To help address this pervasive isolation, Murthy’s office challenged Americans to find and act on ways to strengthen their social connections.

The new research suggests one effective method of doing this: spending money on experiences rather than material goods.

Kumar’s prior research showed that paying to attend concerts, eat at restaurants, or travel the world tends to be far more satisfying to consumers than buying a new car or fancy clothes. This time, he and his colleagues focused on a different consequence of experiential purchases: how they affect feelings of social connection.

“What this work suggests is that we might actually be able to build social capital from what we buy,” Kumar says. “That, in turn, could lead to more health and happiness.”

In seven varied experiments—with psychologists Thomas Mann of Harvard University and Thomas Gilovich of Cornell University—Kumar surveyed more than 1,400 participants about their feelings of social connection after making experiential and material purchases.

The experiments found, that compared with material ones, experience purchases:

1. Boost feelings of similarity

Participants rated their feelings of similarity to someone else who had made the same purchase, on an ascending scale from 1 to 9. In several separate experiments, they consistently rated those feelings significantly higher for experiential purchases than for material ones: up to 1.51 points higher. They also felt greater senses of connection and kinship.

“You feel a significantly stronger sense of connectedness when you find out that you just saw the same band in concert, than when you learn you have the same shoes as someone else,” Kumar says.

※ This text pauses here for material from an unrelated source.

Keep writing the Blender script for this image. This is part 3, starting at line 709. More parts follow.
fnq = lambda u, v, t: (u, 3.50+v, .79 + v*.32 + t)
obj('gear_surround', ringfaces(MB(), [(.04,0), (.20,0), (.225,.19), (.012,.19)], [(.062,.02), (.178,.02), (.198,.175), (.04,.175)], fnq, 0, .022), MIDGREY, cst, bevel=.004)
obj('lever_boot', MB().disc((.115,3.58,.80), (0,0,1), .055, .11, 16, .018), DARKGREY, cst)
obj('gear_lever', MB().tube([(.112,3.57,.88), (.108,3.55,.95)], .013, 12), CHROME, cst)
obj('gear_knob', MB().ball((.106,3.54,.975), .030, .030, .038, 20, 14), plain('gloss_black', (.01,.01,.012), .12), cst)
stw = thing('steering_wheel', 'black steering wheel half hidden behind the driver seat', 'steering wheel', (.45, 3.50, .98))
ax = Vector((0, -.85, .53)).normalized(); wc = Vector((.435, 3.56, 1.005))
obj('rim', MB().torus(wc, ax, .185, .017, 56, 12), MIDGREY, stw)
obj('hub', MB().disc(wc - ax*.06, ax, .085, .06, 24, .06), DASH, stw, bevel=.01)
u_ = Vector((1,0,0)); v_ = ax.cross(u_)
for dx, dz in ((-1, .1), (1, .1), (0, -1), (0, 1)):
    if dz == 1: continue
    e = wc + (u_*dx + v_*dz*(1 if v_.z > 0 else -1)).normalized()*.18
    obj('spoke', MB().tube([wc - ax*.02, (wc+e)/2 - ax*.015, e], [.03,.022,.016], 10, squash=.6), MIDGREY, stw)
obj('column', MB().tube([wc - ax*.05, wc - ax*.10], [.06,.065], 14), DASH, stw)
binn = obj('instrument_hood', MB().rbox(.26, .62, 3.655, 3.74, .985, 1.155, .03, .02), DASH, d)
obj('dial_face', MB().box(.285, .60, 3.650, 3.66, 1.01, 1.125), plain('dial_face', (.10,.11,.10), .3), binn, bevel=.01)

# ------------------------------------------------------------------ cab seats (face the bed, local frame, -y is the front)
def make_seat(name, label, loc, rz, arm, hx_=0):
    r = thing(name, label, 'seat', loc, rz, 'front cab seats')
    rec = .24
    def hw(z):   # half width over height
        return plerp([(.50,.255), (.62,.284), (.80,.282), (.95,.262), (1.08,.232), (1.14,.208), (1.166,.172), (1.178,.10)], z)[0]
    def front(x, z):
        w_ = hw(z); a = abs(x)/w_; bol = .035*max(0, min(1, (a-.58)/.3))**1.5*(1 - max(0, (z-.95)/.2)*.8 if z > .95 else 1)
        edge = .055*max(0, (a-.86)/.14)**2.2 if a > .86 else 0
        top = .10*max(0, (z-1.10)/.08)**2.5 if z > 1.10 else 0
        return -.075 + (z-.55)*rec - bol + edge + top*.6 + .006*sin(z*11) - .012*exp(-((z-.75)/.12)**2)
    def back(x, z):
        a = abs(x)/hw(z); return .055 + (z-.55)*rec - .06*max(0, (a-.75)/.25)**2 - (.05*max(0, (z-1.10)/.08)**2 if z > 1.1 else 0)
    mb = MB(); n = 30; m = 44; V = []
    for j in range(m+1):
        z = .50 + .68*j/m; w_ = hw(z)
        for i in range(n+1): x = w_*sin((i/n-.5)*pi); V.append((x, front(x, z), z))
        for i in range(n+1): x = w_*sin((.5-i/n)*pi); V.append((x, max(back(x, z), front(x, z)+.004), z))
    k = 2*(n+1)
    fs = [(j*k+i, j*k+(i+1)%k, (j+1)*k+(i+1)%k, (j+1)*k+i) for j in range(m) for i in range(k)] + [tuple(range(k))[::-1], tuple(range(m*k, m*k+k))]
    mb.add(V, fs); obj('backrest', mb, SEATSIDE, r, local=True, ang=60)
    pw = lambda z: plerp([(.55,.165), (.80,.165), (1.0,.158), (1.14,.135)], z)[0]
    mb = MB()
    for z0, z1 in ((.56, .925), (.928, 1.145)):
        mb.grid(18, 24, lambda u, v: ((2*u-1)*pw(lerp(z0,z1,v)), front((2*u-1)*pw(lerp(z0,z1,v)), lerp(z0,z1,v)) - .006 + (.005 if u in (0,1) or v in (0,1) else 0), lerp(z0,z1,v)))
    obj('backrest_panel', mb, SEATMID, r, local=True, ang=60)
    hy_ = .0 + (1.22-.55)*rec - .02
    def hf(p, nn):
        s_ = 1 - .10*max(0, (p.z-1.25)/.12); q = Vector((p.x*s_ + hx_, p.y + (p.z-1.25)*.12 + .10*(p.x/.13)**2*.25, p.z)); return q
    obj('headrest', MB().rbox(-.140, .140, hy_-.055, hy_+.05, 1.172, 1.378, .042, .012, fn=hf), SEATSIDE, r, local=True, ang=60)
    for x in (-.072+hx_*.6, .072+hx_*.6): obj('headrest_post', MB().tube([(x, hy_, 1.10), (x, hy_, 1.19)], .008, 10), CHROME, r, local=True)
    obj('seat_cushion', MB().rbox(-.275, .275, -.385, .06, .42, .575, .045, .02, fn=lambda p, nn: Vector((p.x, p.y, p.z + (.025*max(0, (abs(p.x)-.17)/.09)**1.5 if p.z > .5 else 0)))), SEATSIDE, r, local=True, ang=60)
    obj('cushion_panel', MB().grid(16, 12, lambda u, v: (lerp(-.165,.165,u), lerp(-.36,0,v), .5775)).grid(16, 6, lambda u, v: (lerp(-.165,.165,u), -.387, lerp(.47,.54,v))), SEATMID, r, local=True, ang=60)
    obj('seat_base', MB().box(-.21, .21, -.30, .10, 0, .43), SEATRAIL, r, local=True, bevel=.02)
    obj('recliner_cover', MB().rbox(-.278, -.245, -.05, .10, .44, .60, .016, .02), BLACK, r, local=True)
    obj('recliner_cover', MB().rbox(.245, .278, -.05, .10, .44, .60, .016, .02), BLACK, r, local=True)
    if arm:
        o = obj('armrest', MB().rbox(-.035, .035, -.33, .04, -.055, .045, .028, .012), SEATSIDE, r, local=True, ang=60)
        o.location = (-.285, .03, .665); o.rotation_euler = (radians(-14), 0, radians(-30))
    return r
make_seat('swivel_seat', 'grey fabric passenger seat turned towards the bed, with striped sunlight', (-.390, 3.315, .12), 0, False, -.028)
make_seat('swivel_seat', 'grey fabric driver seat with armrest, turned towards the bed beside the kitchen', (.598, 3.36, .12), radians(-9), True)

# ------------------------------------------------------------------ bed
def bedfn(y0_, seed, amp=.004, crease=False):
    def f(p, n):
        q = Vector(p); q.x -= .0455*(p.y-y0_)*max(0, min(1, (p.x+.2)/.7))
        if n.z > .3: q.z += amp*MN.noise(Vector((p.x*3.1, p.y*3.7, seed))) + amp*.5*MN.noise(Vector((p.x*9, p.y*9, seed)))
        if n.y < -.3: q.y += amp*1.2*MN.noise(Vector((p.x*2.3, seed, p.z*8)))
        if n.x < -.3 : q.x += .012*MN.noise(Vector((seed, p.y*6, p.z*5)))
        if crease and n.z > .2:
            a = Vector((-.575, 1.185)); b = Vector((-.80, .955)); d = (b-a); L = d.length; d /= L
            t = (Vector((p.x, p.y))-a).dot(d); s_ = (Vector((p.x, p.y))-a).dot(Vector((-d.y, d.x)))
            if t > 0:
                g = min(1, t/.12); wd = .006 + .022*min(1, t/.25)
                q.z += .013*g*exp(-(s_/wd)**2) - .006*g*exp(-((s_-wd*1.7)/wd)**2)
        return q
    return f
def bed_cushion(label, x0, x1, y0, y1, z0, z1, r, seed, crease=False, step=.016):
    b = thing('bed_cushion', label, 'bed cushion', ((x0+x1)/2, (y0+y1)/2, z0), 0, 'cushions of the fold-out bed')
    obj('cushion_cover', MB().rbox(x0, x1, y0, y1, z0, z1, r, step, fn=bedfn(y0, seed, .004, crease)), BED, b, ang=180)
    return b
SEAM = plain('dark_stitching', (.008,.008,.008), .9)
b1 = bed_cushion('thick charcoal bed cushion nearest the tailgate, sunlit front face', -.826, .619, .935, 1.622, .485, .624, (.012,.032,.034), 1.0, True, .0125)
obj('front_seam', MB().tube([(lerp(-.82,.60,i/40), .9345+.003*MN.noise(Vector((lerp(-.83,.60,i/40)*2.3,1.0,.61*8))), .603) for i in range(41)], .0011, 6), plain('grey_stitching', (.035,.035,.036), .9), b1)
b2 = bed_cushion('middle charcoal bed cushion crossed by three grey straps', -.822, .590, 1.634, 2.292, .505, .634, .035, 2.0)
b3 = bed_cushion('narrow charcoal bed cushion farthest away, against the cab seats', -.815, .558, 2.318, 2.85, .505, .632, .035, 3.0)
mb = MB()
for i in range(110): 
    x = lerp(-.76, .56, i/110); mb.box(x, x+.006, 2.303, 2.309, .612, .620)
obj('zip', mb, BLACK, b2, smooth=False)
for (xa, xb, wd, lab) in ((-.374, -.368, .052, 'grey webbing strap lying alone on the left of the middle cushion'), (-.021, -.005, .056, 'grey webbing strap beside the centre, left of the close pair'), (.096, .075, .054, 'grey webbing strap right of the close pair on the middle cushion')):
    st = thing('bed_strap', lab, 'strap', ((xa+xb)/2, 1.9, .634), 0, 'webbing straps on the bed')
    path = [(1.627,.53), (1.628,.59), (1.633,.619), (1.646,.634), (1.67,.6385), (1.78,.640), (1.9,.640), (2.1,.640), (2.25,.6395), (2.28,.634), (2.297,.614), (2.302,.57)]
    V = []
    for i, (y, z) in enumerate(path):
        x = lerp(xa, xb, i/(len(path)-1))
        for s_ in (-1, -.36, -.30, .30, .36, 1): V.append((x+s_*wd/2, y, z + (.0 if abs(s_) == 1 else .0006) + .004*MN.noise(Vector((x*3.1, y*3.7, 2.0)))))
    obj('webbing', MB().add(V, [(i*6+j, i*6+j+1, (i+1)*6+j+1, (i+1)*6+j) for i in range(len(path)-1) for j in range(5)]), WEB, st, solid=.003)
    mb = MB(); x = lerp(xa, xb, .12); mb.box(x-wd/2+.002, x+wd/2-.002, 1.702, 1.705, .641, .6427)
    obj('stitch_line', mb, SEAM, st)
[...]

2. Are more tied to identity

One reason for stronger feelings of connection is that experiences are a bigger part of a person’s identity than material possessions. On a similar scale, participants rated at an average 7.21 their sense that experiential purchases constitute part of who they are. They rated material purchases only 5.92.

“All of our buying habits are, to some extent, part of who we are, and they can connect us to other people,” Kumar says. “But that’s much more likely to be true of experiences we buy than material items we buy.”

3. Are less tied to envy

Even when the other person consumes a similar but superior version of the same purchase, experiential purchases bring a greater sense of connection than material ones do.

As an example, Kumar cites two people who attend the same baseball game, with one sitting in the nosebleed section and the other in a private box. Despite that difference, the two people are likely to feel a stronger sense of kinship than when they notice they are wearing the same kind of shoes.

It might seem obvious that experiential purchases would boost social connection, since people usually attend concerts or travel for leisure in the company of others. But Kumar says they increase feelings of connectedness not just to friends, but to people in general.

In two experiments, participants felt a greater “sense of connection to humanity” after reflecting on experiential purchases than on material purchases, Kumar says. In contrast, thinking about material purchases left them “unusually disinclined” to pursue social connection in general.

While the team’s findings are most relevant to individual consumers and policymakers who are looking to boost health and happiness, Kumar says there are also interesting potential practical implications for businesses. One is that companies should consider highlighting experiential aspects of the material goods they’re selling.

“That would likely enhance consumers’ feelings of social connection and drive longer-term satisfaction,” he says. “That can be important for things like customer retention and brand loyalty.”